— Start of Data segment —

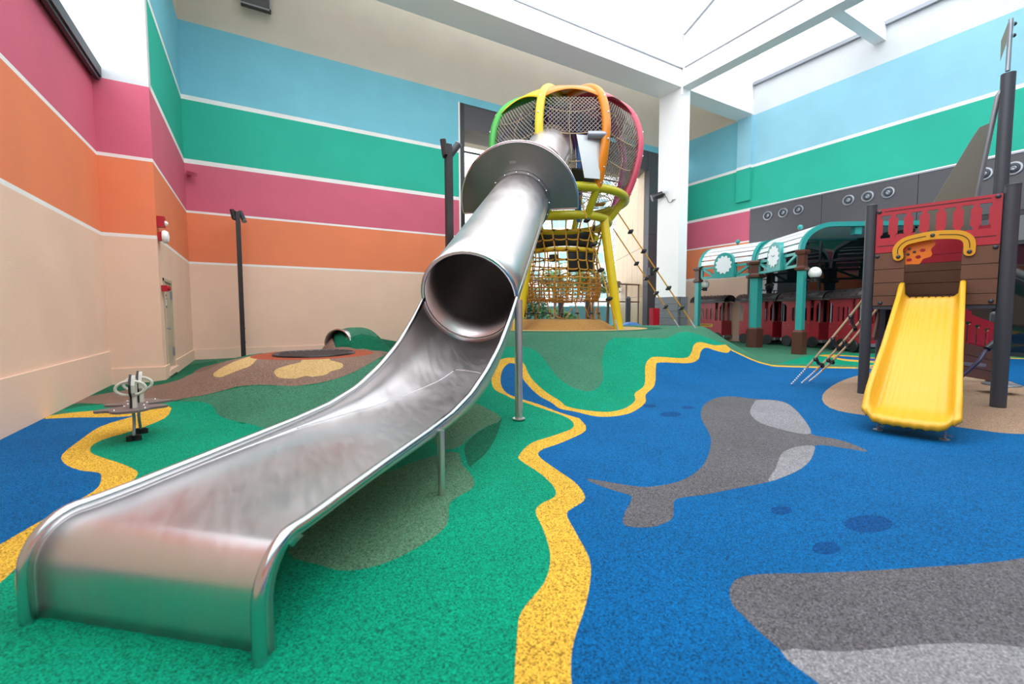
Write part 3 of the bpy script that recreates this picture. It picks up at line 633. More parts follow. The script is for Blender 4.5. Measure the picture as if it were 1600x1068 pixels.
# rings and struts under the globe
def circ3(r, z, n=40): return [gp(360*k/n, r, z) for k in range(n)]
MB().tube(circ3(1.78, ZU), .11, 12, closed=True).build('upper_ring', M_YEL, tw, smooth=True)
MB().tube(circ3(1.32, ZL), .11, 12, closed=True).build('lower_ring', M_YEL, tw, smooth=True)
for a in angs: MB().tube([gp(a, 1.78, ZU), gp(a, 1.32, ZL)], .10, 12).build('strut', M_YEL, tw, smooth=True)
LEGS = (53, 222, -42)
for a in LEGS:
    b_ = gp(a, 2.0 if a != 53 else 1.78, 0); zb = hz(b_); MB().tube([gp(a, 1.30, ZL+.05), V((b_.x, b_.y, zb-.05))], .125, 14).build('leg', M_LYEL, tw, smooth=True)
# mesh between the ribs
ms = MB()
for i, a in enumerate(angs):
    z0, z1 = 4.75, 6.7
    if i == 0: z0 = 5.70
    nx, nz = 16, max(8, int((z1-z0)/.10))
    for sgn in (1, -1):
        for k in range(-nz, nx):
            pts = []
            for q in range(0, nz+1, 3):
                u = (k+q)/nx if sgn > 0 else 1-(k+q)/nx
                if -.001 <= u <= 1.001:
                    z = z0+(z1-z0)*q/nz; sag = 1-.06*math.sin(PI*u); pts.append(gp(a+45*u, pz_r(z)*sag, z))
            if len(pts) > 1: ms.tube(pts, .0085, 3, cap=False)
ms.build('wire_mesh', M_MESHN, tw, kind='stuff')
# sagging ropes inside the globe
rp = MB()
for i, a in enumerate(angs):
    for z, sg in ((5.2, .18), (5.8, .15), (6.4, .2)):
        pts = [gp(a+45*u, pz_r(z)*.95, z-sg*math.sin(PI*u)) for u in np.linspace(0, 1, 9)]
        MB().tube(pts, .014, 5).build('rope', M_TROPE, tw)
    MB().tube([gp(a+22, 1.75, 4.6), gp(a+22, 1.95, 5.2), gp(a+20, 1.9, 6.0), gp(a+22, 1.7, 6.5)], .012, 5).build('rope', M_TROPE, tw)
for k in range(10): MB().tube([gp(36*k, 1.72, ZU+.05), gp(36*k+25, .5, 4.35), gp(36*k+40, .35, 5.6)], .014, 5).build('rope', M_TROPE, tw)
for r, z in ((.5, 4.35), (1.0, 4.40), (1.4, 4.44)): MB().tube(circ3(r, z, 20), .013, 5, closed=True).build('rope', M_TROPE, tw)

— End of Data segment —

Task goal: Reproduce the material word for word, minus the images.

Written response:
Write part 3 of the bpy script that recreates this picture. It picks up at line 633. More parts follow. The script is for Blender 4.5. Measure the picture as if it were 1600x1068 pixels.
# rings and struts under the globe
def circ3(r, z, n=40): return [gp(360*k/n, r, z) for k in range(n)]
MB().tube(circ3(1.78, ZU), .11, 12, closed=True).build('upper_ring', M_YEL, tw, smooth=True)
MB().tube(circ3(1.32, ZL), .11, 12, closed=True).build('lower_ring', M_YEL, tw, smooth=True)
for a in angs: MB().tube([gp(a, 1.78, ZU), gp(a, 1.32, ZL)], .10, 12).build('strut', M_YEL, tw, smooth=True)
LEGS = (53, 222, -42)
for a in LEGS:
    b_ = gp(a, 2.0 if a != 53 else 1.78, 0); zb = hz(b_); MB().tube([gp(a, 1.30, ZL+.05), V((b_.x, b_.y, zb-.05))], .125, 14).build('leg', M_LYEL, tw, smooth=True)
# mesh between the ribs
ms = MB()
for i, a in enumerate(angs):
    z0, z1 = 4.75, 6.7
    if i == 0: z0 = 5.70
    nx, nz = 16, max(8, int((z1-z0)/.10))
    for sgn in (1, -1):
        for k in range(-nz, nx):
            pts = []
            for q in range(0, nz+1, 3):
                u = (k+q)/nx if sgn > 0 else 1-(k+q)/nx
                if -.001 <= u <= 1.001:
                    z = z0+(z1-z0)*q/nz; sag = 1-.06*math.sin(PI*u); pts.append(gp(a+45*u, pz_r(z)*sag, z))
            if len(pts) > 1: ms.tube(pts, .0085, 3, cap=False)
ms.build('wire_mesh', M_MESHN, tw, kind='stuff')
# sagging ropes inside the globe
rp = MB()
for i, a in enumerate(angs):
    for z, sg in ((5.2, .18), (5.8, .15), (6.4, .2)):
        pts = [gp(a+45*u, pz_r(z)*.95, z-sg*math.sin(PI*u)) for u in np.linspace(0, 1, 9)]
        MB().tube(pts, .014, 5).build('rope', M_TROPE, tw)
    MB().tube([gp(a+22, 1.75, 4.6), gp(a+22, 1.95, 5.2), gp(a+20, 1.9, 6.0), gp(a+22, 1.7, 6.5)], .012, 5).build('rope', M_TROPE, tw)
for k in range(10): MB().tube([gp(36*k, 1.72, ZU+.05), gp(36*k+25, .5, 4.35), gp(36*k+40, .35, 5.6)], .014, 5).build('rope', M_TROPE, tw)
for r, z in ((.5, 4.35), (1.0, 4.40), (1.4, 4.44)): MB().tube(circ3(r, z, 20), .013, 5, closed=True).build('rope', M_TROPE, tw)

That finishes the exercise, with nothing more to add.